• _WORK INSTRUCTIONS_
Print, word for word, the opening line of the data below and every line after it through the line that contains "part('potpourri', m, 'potpourri', t);", but not the pictures.

+ + + + + + +

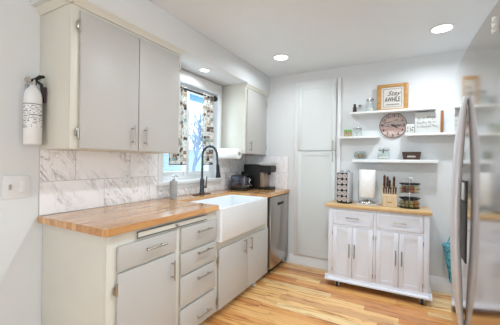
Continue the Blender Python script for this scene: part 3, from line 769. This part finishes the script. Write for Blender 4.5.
t = thing('glass_bowl', (1.474, yi, Z3), 'round glass bowl of beige potpourri on the lowest shelf', 'bowl')
part('bowl', MB().lathe((1.474, yi, Z3), [(.035, 0), (.055, .012), (.068, .036), (.066, .062), (.052, .082), (.046, .086), (.050, .082), (.063, .061), (.065, .037), (.05, .014)], 28), 'glass', t)
m = MB(); random.seed(5)
for k in range(26):
    a = random.uniform(0, 2*PI); q = random.uniform(0, .040); m.ball((1.474+q*math.cos(a), yi+q*math.sin(a), Z3+.022+random.uniform(0, .03)), random.uniform(.009, .016), 0, (1, random.uniform(.6, 1), random.uniform(.5, .9)))
part('potpourri', m, 'potpourri', t); t.children[-1]['kind'] = 'stuff'

t = thing('clip_top_jar', (1.706, yi, Z3), 'square clip-top glass jar in the middle of the lowest shelf', 'jar')
m = MB(); m.box(1.652, 1.760, yi-.054, yi+.054, Z3, Z3+.086, .012, 0, 3); m.lathe((1.706, yi, Z3+.082), [(.050, 0), (.046, .014)], 24); part('jar_body', m, 'glass', t)
m = MB(); m.lathe((1.706, yi, Z3+.098), [(.050, 0), (.053, .004), (.053, .016), (.044, .022)], 24); part('lid', m, 'glass', t)
ld = t.children[-1]
m = MB(); m.tube([(1.706+.053*math.cos(a), yi+.053*math.sin(a), Z3+.097) for a in [2*PI*k/24 for k in range(24)]], .003, 6, 0, True); m.box(1.699, 1.713, yi-.062, yi-.054, Z3+.066, Z3+.110, .002); part('wire_clip', m, 'dark_metal', ld, 'metal wire clip')
part('contents', MB().box(1.660, 1.752, yi-.046, yi+.046, Z3+.006, Z3+.03, .008), 'salt', t)

t = thing('wooden_tray_box', (1.960, yi, Z3), 'small dark wooden box with white label on the lowest shelf', 'box')
b = bmesh.new()
def trap(x0, x1, y0, y1, z): return [b.verts.new(p) for p in ((x0, y0, z), (x1, y0, z), (x1, y1, z), (x0, y1, z))]
rs = [trap(1.888, 2.032, yi-.038, yi+.038, Z3), trap(1.876, 2.044, yi-.046, yi+.046, Z3+.078), trap(1.884, 2.036, yi-.038, yi+.038, Z3+.078), trap(1.896, 2.024, yi-.03, yi+.03, Z3+.012)]
b.faces.new(rs[0][::-1]); b.faces.new(rs[3])
for A, B in zip(rs, rs[1:]):
    for k in range(4): b.faces.new((A[k], A[(k+1) % 4], B[(k+1) % 4], B[k]))
m = MB(); m._merge(b); part('box_body', m, 'dark_wood', t)
m = MB(); m.box(1.925, 1.995, -.0012, 0, Z3+.024, Z3+.060); m.xf(Matrix.Translation((0, yi-.0408, 0)))
lb = part('label_plate', m, 'card', t, 'white paper label')
m = MB(); random.seed(9)
for zz in (.032, .042, .051):
    x = 1.931
    while x < 1.985:
        l = random.uniform(.005, .012); m.box(x, x+l, yi-.0432, yi-.0422, Z3+zz, Z3+zz+.005); x += l+.003
part('lettering', m, 'grey_ink', lb)

# framed sign: "Stay AWHILE"
fx0, fx1, fz0, fz1 = 1.632, 1.926, Z1, Z1+.282
yy = 2.448
t = thing('framed_sign', ((fx0+fx1)/2, yy, fz0), 'square wood-framed sign with black script standing on the top shelf', 'sign')
w = .042; m = MB()
m.box(fx0, fx0+w, yy, yy+.024, fz0, fz1, .002); m.box(fx1-w, fx1, yy, yy+.024, fz0, fz1, .002); m.box(fx0+w, fx1-w, yy, yy+.024, fz0, fz0+w*.6, .002); m.box(fx0+w, fx1-w, yy, yy+.024, fz1-w*.75, fz1, .002)
part('frame', m, 'frame_wood', t)
pn = part('panel', MB().box(fx0+w-.002, fx1-w+.002, yy+.010, yy+.020, fz0+.02, fz1-.025), 'card', t, 'off-white panel')
ix0, ix1, iz0, iz1 = fx0+w+.018, fx1-w-.018, fz0+w*.6+.018, fz1-w*.75-.018
m = MB()
for a in ((ix0, ix1, iz0, iz0+.003), (ix0, ix1, iz1-.003, iz1), (ix0, ix0+.003, iz0, iz1), (ix1-.003, ix1, iz0, iz1)): m.box(a[0], a[1], yy+.008, yy+.011, a[2], a[3])
part('border_line', m, 'grey_ink', pn, 'thin grey border')
def facing(mb, x, y, z): mb.xf(Matrix.Translation((x, y, z)) @ Matrix.Rotation(R(90), 4, 'X')); return mb
xc = (fx0+fx1)/2
part('lettering', facing(text_mb('Stay', .068, .0016, .45, 'CENTER', 1.05), xc+.008, yy+.0085, fz0+.182), 'ink', pn, 'black script word')
part('lettering', facing(text_mb('AWHILE', .070, .0016, 0, 'CENTER', .56, .0008), xc, yy+.0085, fz0+.118), 'ink', pn, 'black capitals')
m = MB(); m.box(xc-.06, xc+.06, yy+.008, yy+.011, fz0+.072, fz0+.0745)
for k in range(9): m.box(xc-.055+k*.0135, xc-.048+k*.0135, yy+.008, yy+.011, fz0+.060, fz0+.070)
part('ornament', m, 'grey_ink', pn, 'small print line')

# wall clock
kx, kz, kr, ky = 1.787, 1.659, .128, YB
t = thing('wall_clock', (kx, ky, kz-kr), 'round rustic wall clock with distressed plank face between the shelves', 'clock')
def disc(m, r, y0, y1, seg=48): m.cyl((kx, y0, kz), (kx, y1, kz), r, seg=seg); return m
fo = part('face', disc(MB(), kr, ky-.002, ky-.018), 'clock', t)
m = MB(); m.tube([(kx+kr*math.cos(a), ky-.018, kz+kr*math.sin(a)) for a in [2*PI*k/48 for k in range(48)]], .0028, 6, 0, True); part('rim', m, 'dark_wood', t)
for n in range(1, 13):
    a = PI/2 - 2*PI*n/12; q = kr*.80
    part('numeral', facing(text_mb(str(n), .042, .001, 0, 'CENTER', .85, .0006), kx+q*math.cos(a), ky-.0186, kz+q*math.sin(a)), 'ink', fo)
def hand(ang, l, w):
    m = MB(); m.prism([(-w, -.02), (w, -.02), (w*1.2, l*.7), (0, l), (-w*1.2, l*.7)], 'y', ky-.023, ky-.0205)
    m.xf(Matrix.Translation((kx, 0, kz)) @ Matrix.Rotation(R(ang), 4, 'Y')); return m
part('hour_hand', hand(124, .060, .0040), 'ink', t); part('minute_hand', hand(88, .088, .003), 'ink', t)
part('hub', disc(MB(), .007, ky-.0185, ky-.025, 16), 'ink', t)

# script board with brown end, and the small card block
sx0, sx1, sy = 1.985, 2.196, 2.425
t = thing('script_board', ((sx0+sx1)/2, sy, Z2B), 'white block board with handwriting and brown wooden end on the right shelf', 'sign')
part('board', MB().box(sx0, sx1+.004, sy, sy+.040, Z2B, Z2B+.212, .002), 'sign_white', t)
bd = t.children[-1]
part('end_strip', MB().box(sx1+.004, sx1+.028, sy-.006, sy+.046, Z2B+.004, Z2B+.218, .002), 'edge_wood', t, 'brown wooden end')
def scribble(x0, x1, z, amp, seed):
    random.seed(seed); m = MB(); x = x0; pts = []
    k = 0
    while x < x1:
        pts.append((x + .003*math.sin(k*1.7), sy-.0006, z + amp*math.sin(k*1.25)*(1.9 if random.random() < .16 else random.uniform(.35, .9)) + (x-x0)*.03)); x += .0032; k += 1
        if random.random() < .05 and len(pts) > 5:
            m.tube(pts, .0013, 5); pts = []; x += .008
    if len(pts) > 2: m.tube(pts, .0013, 5)
    return m
for i, (a, b_, z) in enumerate(((sx0+.025, sx1-.02, .150), (sx0+.02, sx1-.035, .105), (sx0+.02, sx1-.015, .066))):
    part('handwriting', scribble(a, b_, Z2B+z, .012, 11+i), 'ink', bd, 'dark thin handwriting')
t = thing('number_block', (1.945, 2.41, Z2B), 'small white block with black marks beside the script board', 'block')
part('block_body', MB().box(1.908, 1.982, 2.395, 2.43, Z2B, Z2B+.096, .004), 'sign_white', t)
bb = t.children[-1]
m = MB()
for z in (.028, .05, .066): m.ball((1.924, 2.395, Z2B+z), .0055, 0, (1, .2, 1))
m.tube([(1.948, 2.3945, Z2B+.02), (1.945, 2.3945, Z2B+.075)], .0018, 6); m.tube([(1.945, 2.3945, Z2B+.05), (1.960, 2.3945, Z2B+.042), (1.970, 2.3945, Z2B+.028)], .0018, 6)
m.ball((1.968, 2.395, Z2B+.060), .0065, 0, (1, .2, 1)); m.ball((1.962, 2.395, Z2B+.034), .0055, 0, (1, .2, 1))
part('marks', m, 'ink', bb, 'black painted marks')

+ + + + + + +

• _EXPECTED ANSWER_
Continue the Blender Python script for this scene: part 3, from line 769. This part finishes the script. Write for Blender 4.5.
t = thing('glass_bowl', (1.474, yi, Z3), 'round glass bowl of beige potpourri on the lowest shelf', 'bowl')
part('bowl', MB().lathe((1.474, yi, Z3), [(.035, 0), (.055, .012), (.068, .036), (.066, .062), (.052, .082), (.046, .086), (.050, .082), (.063, .061), (.065, .037), (.05, .014)], 28), 'glass', t)
m = MB(); random.seed(5)
for k in range(26):
    a = random.uniform(0, 2*PI); q = random.uniform(0, .040); m.ball((1.474+q*math.cos(a), yi+q*math.sin(a), Z3+.022+random.uniform(0, .03)), random.uniform(.009, .016), 0, (1, random.uniform(.6, 1), random.uniform(.5, .9)))
part('potpourri', m, 'potpourri', t); t.children[-1]['kind'] = 'stuff'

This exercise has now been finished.